Should that definition be changed to instead allow all conceivable children of the elements of GHOST({g}, σ)? Because the next estimate should not be a block that has been proposed before, but a new child.

adiasg commented 5 years ago

The purpose of the estimator here is to return the tip blocks winning under the GHOST rule. It doesn't return new blocks for proposal from a given protocol state.

We should introduce a dichotomy in the usage of estimator: generate new blocks vs. verify blocks in protocol state. The estimator function that generates new blocks will be useful in describing validator behavior, and hence isn't mentioned in this draft (which concerns itself with reasoning about things after we reach a particular protocol state).
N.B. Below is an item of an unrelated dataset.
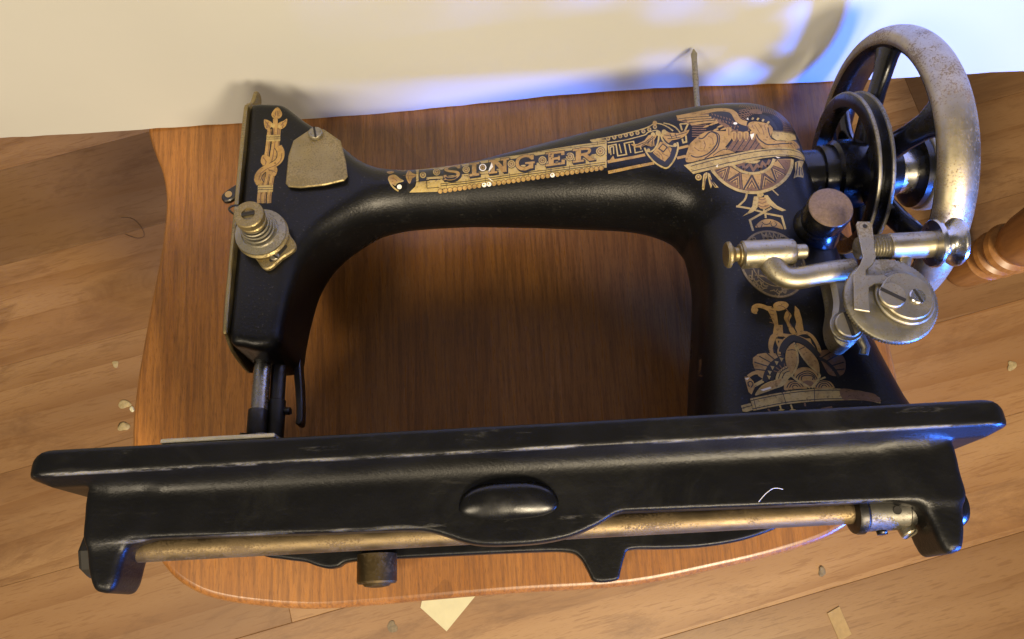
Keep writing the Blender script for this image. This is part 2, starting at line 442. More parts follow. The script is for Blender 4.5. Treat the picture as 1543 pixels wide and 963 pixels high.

afck commented 5 years ago

I understand that the GHOST function is meant to return the winning tips. But the estimator ℰ(σ) defines what consitutes a legal message: A message's estimate is required to be an element of ℰ(σ), where σ is the message's justification (Definition 2.7). That means if in σ, all estimates are g, then with the above estimator, ℰ(σ) = {g}, and therefore the new message's estimate also must be g. Thus all messages in all protocol states would have estimate g.

If I'm not misreading this, I think the definition 4.31 should be something like this instead: ℰ(σ) = {b | Prev(b) ∈ GHOST({g}, σ)}

HarikrishnanBalagopal commented 3 years ago

I understand that the GHOST function is meant to return the winning tips. But the estimator ℰ(σ) defines what consitutes a legal message: A message's estimate is required to be an element of ℰ(σ), where σ is the message's justification (Definition 2.7). That means if in σ, all estimates are g, then with the above estimator, ℰ(σ) = {g}, and therefore the new message's estimate also must be g. Thus all messages in all protocol states would have estimate g.

If I'm not misreading this, I think the definition 4.31 should be something like this instead: ℰ(σ) = {b | Prev(b) ∈ GHOST({g}, σ)}

Yes but it's actually even worse than that because the way it is defined now, it goes into an infinite recursion: image image image

  1. We call GHOST({g}, \sigma) where \sigma = {(g, v1, {}), (g, v2, {}), (g, v3, {})}
  2. The children of g is {g} (because prev(g) = g)
  3. So best children will also be {g}.
  4. So you end up calling GHOST({g}, \sigma) again.

Sidenote: @afck @adiasg are you guys maintainers on this repo? There are some open issues and pull requests that are from 2018 and 2019 that haven't been resolved yet. Has the repo been abandonded?

afck commented 3 years ago

No, I'm not a maintainer.

adiasg commented 3 years ago

I'm not a current maintainer. Unaware of the status of this repo.